I think I must have forgotten all my college statistics... Your correlation coefficients (r) which give us coefficient of determination (r^2) seem awfully low for you to be making any kind of claim- for instance, on your first scatterplot, you get an r^2 of ~0.1, which isn't really convincing. Then again, it's been a while since I took stat.

Also, how did you compute statistical significance for those r values? What I had learned involved using charts like this. What is the underlying distribution for this data?

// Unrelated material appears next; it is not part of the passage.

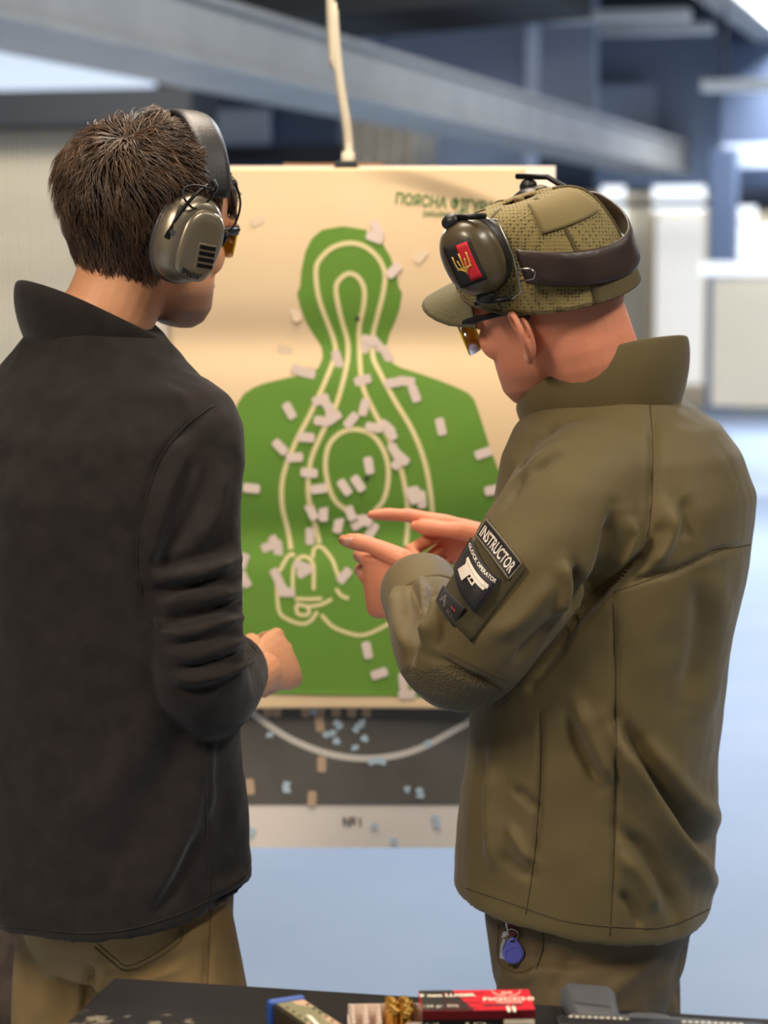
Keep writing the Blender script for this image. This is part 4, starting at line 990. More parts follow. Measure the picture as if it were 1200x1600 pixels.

this is all patent nonsense; you're just trolling for hits, latching onto a hot button issue and making sweeping pronouncements based on a few threadbare calculations. correlation is not causation and you simply can't encapsulate the end result of all the various facets of a nation's economy and industrial policy over the course of decades with some pithy statistical handwaving. this sort of reasoning that you present is particularly pernicious because it has been used by morally bankrupt employers since the reagan years to justify pre-employment drug testing, a practice which violates the privacy of employees and if nothing else helps to turn the sort of pronouncements as you make into a self fulfilling prophecy by reducing labor market mobility and potential earnings of recreational drug users. folks need to be judged on whether or not they can get the job done, not what they do during their off hours at home.

furthermore, as marcados implies, i think there is a significant amount of employment and profit generated by the recreational drugs trade, a fact that is not captured in your analysis since the activity is underground. for instance, here in michigan, i am proud to say that cannabis was estimated to be the number one cash crop in the entire state a year or two ago, and i believe that this was the case for several other states as well.

why not instead have a well-regulated market where producers and users can come out of the closet? you can put some legit jobs on the books and tax the trade, and do right by a lot of people who are forced into the margins by our society, ostracized, by a bunch of misguided puritans.